Monday, May 17, 2021

Reading Through 2021 98: I, Rene Tardi, Prisoner of War in Stalag IIB, by Jaques Tardi

I, Rene Tardi, Prisoner of War in Stalag IIB, by Jaques Tardi

2012, English edition 2018

It's a great story, and it has great art. Is it a great comic?

The oversized hardcover is perfectly printed
Previously I read the first volume of Tardi's Streets of Paris, Streets of Murder, and I loved it.  It really clicked for me.

I promptly ordered this series to see more personal work from Tardi and it's great. The cover notes promise "an artistic triumph," and it's hyperbole, but maybe accurate. The book is 180 pages of impeccably drawn and researched images of WWII era France and the camps of Germany.

The vast majority of the book is black and white, except a select few pages with accents
For Tardi, the book couldn't be more personal. This is his deceased father Rene Tardi's story of WWII. Tardi had asked his father to record as many memories of the war as he could, and his father obliged with detailed accounts supported by illustrations to make things clearer.

Father Rene's image on the left, and Tardi's own image based on it
Tardi then went and did his own research to create a more fleshed out image of the period, and proceeded to make three books out of it. This first volume covers the start of the war until the fall of the Reich in 1945.

Tardi inserts himself in the narrative as a boy, critiquing or questioning his father's story
The book maintains a consistent three-tiered, three-panel page throughout, and is narrated by the father as it happens. While the father goes about his life as a soldier or later, a prisoner, Tardi himself has dialogues with him about exactly what is happening.

Actually killing a person for the first time leaves the father with something like PTSD
As a story, it's as compelling as any other serious war narrative that takes the time to show the human cost and that there is no easy solution. Rene Tardi was a young man in his early 20s, and five years of his life are wasted fighting and later imprisoned in a neighboring country. France is occupied early on in the war, and the French soldiers are interned deep behind enemy lines where they are often used as slave labor. 

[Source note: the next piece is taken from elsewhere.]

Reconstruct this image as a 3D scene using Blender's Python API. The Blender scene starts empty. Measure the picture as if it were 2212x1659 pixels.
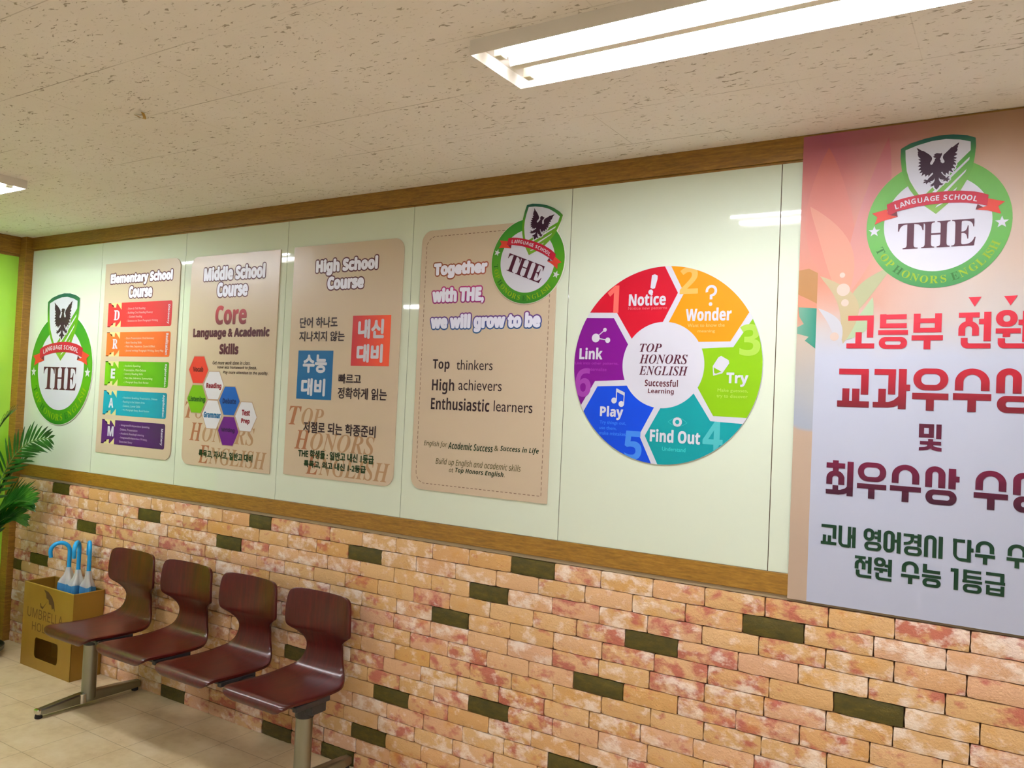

Tardi adds a little humor to his role as the artist of the book
Rene has few illusions about the reality that his life there sucks, but that it's also a lot better off as soldier from a country at peace (through its occupied government) than to be an interned soldier from a warring country like Russia. He is suffering, but realizes he could be suffering a whole lot more.

Tardi cuts no corners with the art. Every picture is drawn with attention to detail
Relative to war stories, it's not overly horrific, or I'm just getting numb to it all in my old age. Rene acknowledges all the other horrors of Nazi Germany, but is lucky to be shielded from the worst of it.
Camp life
This is an amazing story, it's a comic, but comparing it to his noir work, he avoids making this compelling or exciting with comic techniques. It's told in a dry manner. I read Paco Roca's excellent Twists of Fate this year, another book about a personal recollection of WWII. That book attempts to put you in the action, to let you experience what the main character did. In contrast, I, Rene Tardi, Prisoner of War in Stalag IIB seems more comparable to a Ken Burns documentary. It is full of scenes of the war, but doesn't so much show them as they happened as it does show that they did happen. 
The use of photos is one of the rare instances of comic panel-like images
I can't know why, but I imagine Tardi simply didn't want to "write" what happened to his father. He wanted his father's words to speak for themselves. Rene left ample personal notes on his time, and it seems to be an appropriate choice.
Nationality divides even prisoners in this world
A true story of war is not a happy one, but even acknowledging that, I was disappointed at first with this book. So much of the energy that I loved in Streets of Murder wasn't in here. As I sat down with it, I enjoyed it for what it was, and furthermore, understood that this approach to the book was the appropriate one. 
Tardi has managed to pay tribute to his father, and also give a vivid and personal account of WWII. We're all the richer for him sharing it.